By the end, the “superfast” £600-a-day business was buying “Parties with mad lots of alcohol, motorbikes, trainers, jewellery, the works.”

The irony is that he was arrested only after he had given it all up.

After getting five GCSEs, he had started a plumbing course in the autumn before his 17th birthday.

Combining college with drug dealing, he says, “Was taking up too much of my time. I was leaving college tired, going home and falling asleep. I didn’t have time to be out doing what I was doing.”

And, unbeknown to David, he had that summer sold to an undercover police officer. Now, drug stashes started disappearing from the bushes where he had hidden them. Police would jump out of cars, for ‘friendly chats’: “It started becoming a problem”.

He stopped dealing, only to be arrested shortly after his 17th birthday, once the police had worked out where he was in the criminal chain.

David served one year of a two-year youth custody sentence for supplying Class A drugs.

He emerged aged 18. With his criminal record, getting a job was no easy matter. But David was lucky. One of his former teachers, “who had always seen good in me”, was running a local youth club.

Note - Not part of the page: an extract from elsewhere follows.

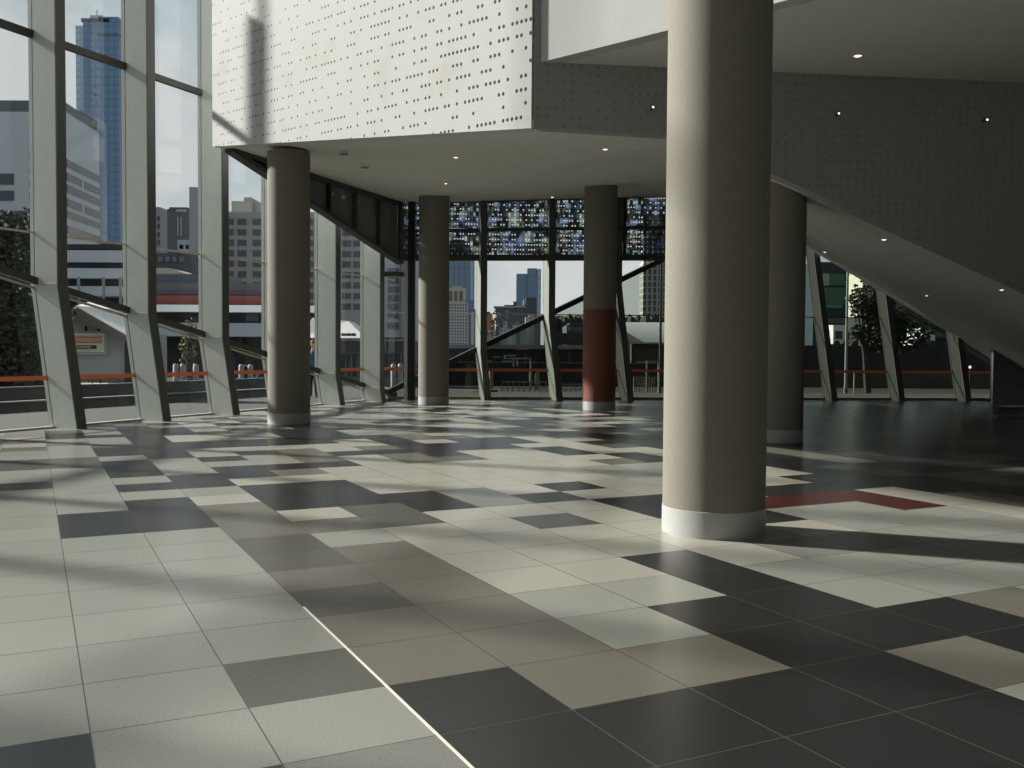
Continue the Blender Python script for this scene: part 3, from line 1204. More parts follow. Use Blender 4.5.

And by now, David had had time to reflect – particularly about how children like him could be attracted to a life of drug dealing:

“I felt that’s what I needed to change. For me, youth work was the obvious thing.”

A few years on, David is now doing voluntary youth work, helping to divert young people in Nottingham away from a life of crime.

His own drug dealing days, he says, are firmly behind him.

“I saw the opportunity to make something of my life,” he says, “And I took it.”